Local residents and environmental groups are sounding the alarm after what they say is the clandestine clearing of roughly one acre of peripheral forest to lay foundations for a hotel on the edge of the Sinharaja World Heritage area.

The site identified by villagers as part of the Nildeniya (Nilgala) reserve near Suriyakanda and Kadu Muduwa  falls within a legally protected buffer that was gazetted in 2011, and community leaders warn the work is already damaging a vital high-altitude biodiversity zone and the springs that supply nearby villages.

Field accounts gathered from residents and the chairman of the Nildeniya Pooja Water Society describe heavy-handed tree felling and foundation work immediately adjacent to transmission towers and inside a zone covered by the Soil Conservation Act.

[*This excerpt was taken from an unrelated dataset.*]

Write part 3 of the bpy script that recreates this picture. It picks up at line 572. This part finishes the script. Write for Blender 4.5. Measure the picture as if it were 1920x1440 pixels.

Villagers say the site includes headwater catchments that feed drinking water supplies for Suriyakanda and Kadu Muduwa fragile hydrological systems that are extremely sensitive to vegetation loss and soil disturbance.

The community has filed complaints with the Suriyakanda Police and notified the Department of Forest Conservation, the Land Reclamation Commission and the Kolonna Divisional Secretariat, seeking urgent intervention.

This episode echoes earlier confrontations over infrastructure and tourism development around Sinharaja. In recent year’s petitions and media exposes flagged illegal roads and hotel proposals inside the Sinharaja periphery, prompting public outcry and defensive statements from government departments denying formal approvals.

Environmental campaigners argue those denials often fall short of stopping on-the-ground destruction, which proceeds via local land grabs or approvals by lower-level authorities that circumvent ecological safeguards.

Why this matters: Sinharaja is one of Sri Lanka’s last extensive tracts of low-country rainforest and a globally recognized reservoir of endemic species. Even peripheral clearances degrade its ecological integrity by fragmenting habitat, opening invasion pathways, altering microclimates and disrupting groundwater recharge effects that accumulate and amplify the island’s broader problem of falling forest cover.

Once headwater vegetation is removed, streamflow becomes flashier, dry-season baseflows decline and sediment loads rise  outcomes that harm both biodiversity and human water security.

Legally and politically, the incident raises several immediate questions: who authorized or tolerated the clearance; whether the site truly lies inside gazetted reserve boundaries; whether enforcement agencies will act decisively; and whether local land records have been manipulated to mask illegal transfers.

 

The persistence of such episodes suggests gaps in on-the-ground monitoring, slow legal recourse and patchy coordination between conservation, land and local government bodies.

If the state fails to stop this encroachment, the damage will extend beyond one acre. Losses to Sinharaja’s peripheral forests are losses to Sri Lanka’s natural capital biodiversity, water security and ecotourism potential and they erode the credibility of protections surrounding a UNESCO site.

Authorities should immediately publish boundary maps, suspend all works, investigate land title transfers, and restore cleared areas under supervision of independent ecologists. For the communities that depend on the springs below, time is not on their side.